TPA would give Congress more power to shape the trade agreement by defining specific objectives the president must work toward in a deal, and by setting new transparency rules that would enable a more rigorous public debate.

But once the president submits a deal to Congress, TPA greatly restricts the Senate’s ability to block or complicate the deal. The Senate would have to promptly approve or reject the deal with no chance to amend the bill and only 20 hours of debate. Just 51 votes would be required for passage, which is a far cry from the 61 votes required for major legislation or the 67 votes required for treaties.

Some Republicans and Democrats are concerned about granting fast-track authority given the secrecy surrounding TPP. The text of the deal Obama is negotiating can only be viewed in a physical location by members and advisers with a security clearance. (RELATED: Obama Wants Critics To Take His Word On TPP)

Republican Sen.
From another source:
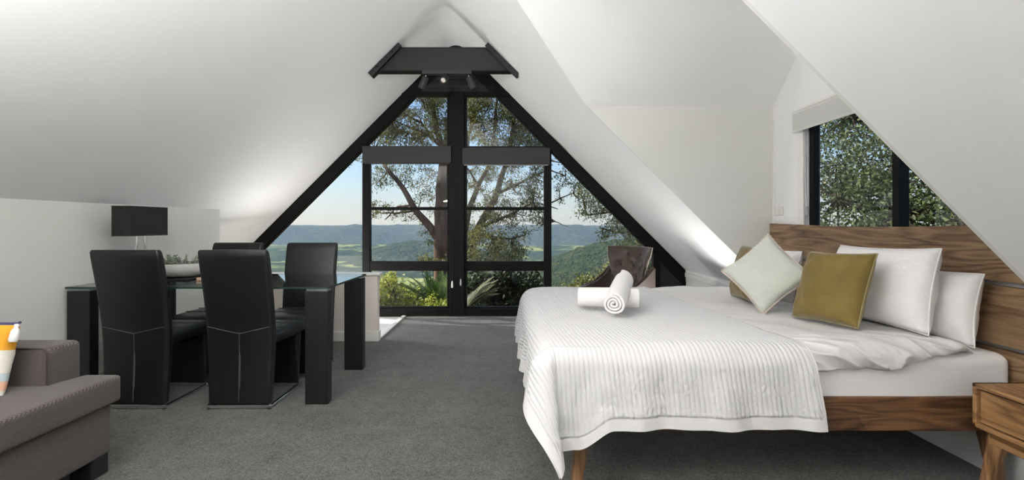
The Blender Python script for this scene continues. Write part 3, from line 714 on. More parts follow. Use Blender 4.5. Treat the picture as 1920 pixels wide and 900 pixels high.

Jeff Sessions has read the TPP text and expressed concern about a “living agreement” provision that suggests the president could unilaterally change the deal after it’s been approved by Congress. Senate Majority Leader Mitch McConnell did not allow a vote on an amendment from Sessions to strike that provision.

Other members object to TPA because it doesn’t sufficiently address the currency manipulation that countries use to compete unfairly with the U.S. in the global economy.

An amendment adding strict and enforceable currency manipulation rules to the bill, offered by Republican Sen. Rob Portman and Democratic Sen. Debbie Stabenow, was rejected. Republicans warned such strong language could kill TPP and start a damaging trade war, and Treasury Secretary Jack Lew warned Obama might veto the bill if it was included.